A stroll around Yazd

A stroll around Yazd

February 16, 2015


This morning we visited the Zoroastrian temple Ateshkadeh here in Yazd, one of the most important in Iran. A part from the garden and a room with a fire continuously on since 460 AD, there’s not much to see.

On a bench of the garden we took a couple of pictures with some local ladies… or so we thought! The husband in reality was able to zoom the mobile phone camera and only captured Luca and me, leaving out the two ladies. Shame. I thought he wouldn’t mind because he was the one who asked to take pictures of the four of us. But he kept the good ones for himself.

Amir Chakmaq Square

Later we went to Amir Chakmaq Square and its complex: a mosque, the Hosseinieh (so are called the buildings that commemorate an Imam), a small swimming pool with no water and a qanat (a well of the particular Iranian water system) that is now a gym (there are also some shows with bodybuilders from time to time).

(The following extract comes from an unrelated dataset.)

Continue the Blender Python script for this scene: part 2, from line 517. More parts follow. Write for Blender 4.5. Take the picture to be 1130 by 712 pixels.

Below the Hosseinieh there are some small shops. Among them a kebab restaurant, specialized in sheep heart and liver. Here we had lunch with the above mentioned skewers and dazi (but the one we had in Kashan was much better), later on a stop at a pastry shop and then quickly to the hotel because I needed the toilet.

This morning I bought a hejab, that scarf that covers your forehead and goes below the chin, covering the ears too,because the scarf that I was using to cover my hair keeps falling down and I have to check it all the time. Because I don’t know how people could react if my scarf fell in the middle of the crowd. Probably they wouldn’t be shocked, but annoyed yes. Better not to run the risk.

Yazd Old Town

After a coffee we walked around the old town of Yazd, made of clay and straw. The base of the walls is clay bricks, that are covered with a mixture of clay and straw instead of mortar.

Walking around these little alleys is magical. They are very narrow and still you can find a car sometimes; I don’t know how they can drive here, I would rather walk all the time.

All houses are surrounded by walls about 2-3 meters high, so you walk this alleys between walls.

We visited a traditional house (pretty, but after what we saw in Kashan, we weren’t really impressed), Alexander prisons (and we drank a tea in the well where worst prisoners were kept), we got lost, we paid one euro to go up to a roof where there’s a small cafĂ© and an art gallery selling two cups and a bowl, just to take two (horrible) pictures. Then a tour of the bazaar and dinner at the Hosseinieh again, with chicken and more skewers because Luca didn’t want to have dinner again at the guesthouse (here many hotels are also good restaurants with local cuisine).

Incredible little town this Yazd.

A ride to Yazd

A ride to Yazd

February 15, 2015

9.30am. We are along the highway, waiting for a bus from Tehran to Yazd. There aren’t many, unfortunately. Probably the first one will be around 11am, we’ve been told. There are many buses, but they all go to Isfahan. How silly, I should have checked last night, we could have taken the 8am train to Yazd; we’re going to waste the whole day traveling (it’s 4 and half hours to Yazd from here). In Tehran we got a bus so quickly, we didn’t even enter the E-Jonub bus station, they picked us up on the road, so I thought it would be equally easy to go to Yazd. No, all buses go to Isfahan. The guidebook advised me about this. I should have listened.

1pm. We are at a gas station for a break. Our bus arrived at about 11.30am, luckily! A bit old, compared to the one we took to Kashan. And always really hot.

Toilets are clean, I wasn’t expecting it. There’s a blanket hiding the entrance, so women can take off their chador to go to pee. They wear it to travel or to go to the bazaar. Luca is upset because I drank all the coffee. The nescafĂ© type, super sweet. I forgot to ask if he wanted more, he’s too slow drinking! We’ll be in Yazd at about 4pm, I guess.

7.40pm We are at the Silk Road Hotel in Yazd, waiting for our dinner. The room is not as nice as the Ehsan House in Kashan, but it’s only 30 euro (for 2 people, breakfast included). I used the 500.000 RIL that I found in the street to buy a long dress, because the jacket is too hot.

We’re having ram tonight too (two days ago we saw one on the street that had just been slaughtered, it was still moving and blood was dripping on the sidewalk), chicken curry and banana shake. I love the ceramics they use for cups and bowls.

We are spending about 60 euro per day, much less than the 100 we estimated, good!

A German lady asked me to take her picture. Her friend and she (both about 50 yo), a scarf covering their hair like peasants in the 40s, are really loving their Iranian trip. Apparently they are particularly happy/excited because here they’ve found beer, but maybe they didn’t realize it’s non-alcoholic. There are many Germans traveling, maybe because in Germany there’s not the common (wrong) belief that Iran is dangerous.

We arrived in Yazd at about 5pm and we only managed to see the Masjed-e Jameh, the mosque overlooking Yazd. Beautiful at night too.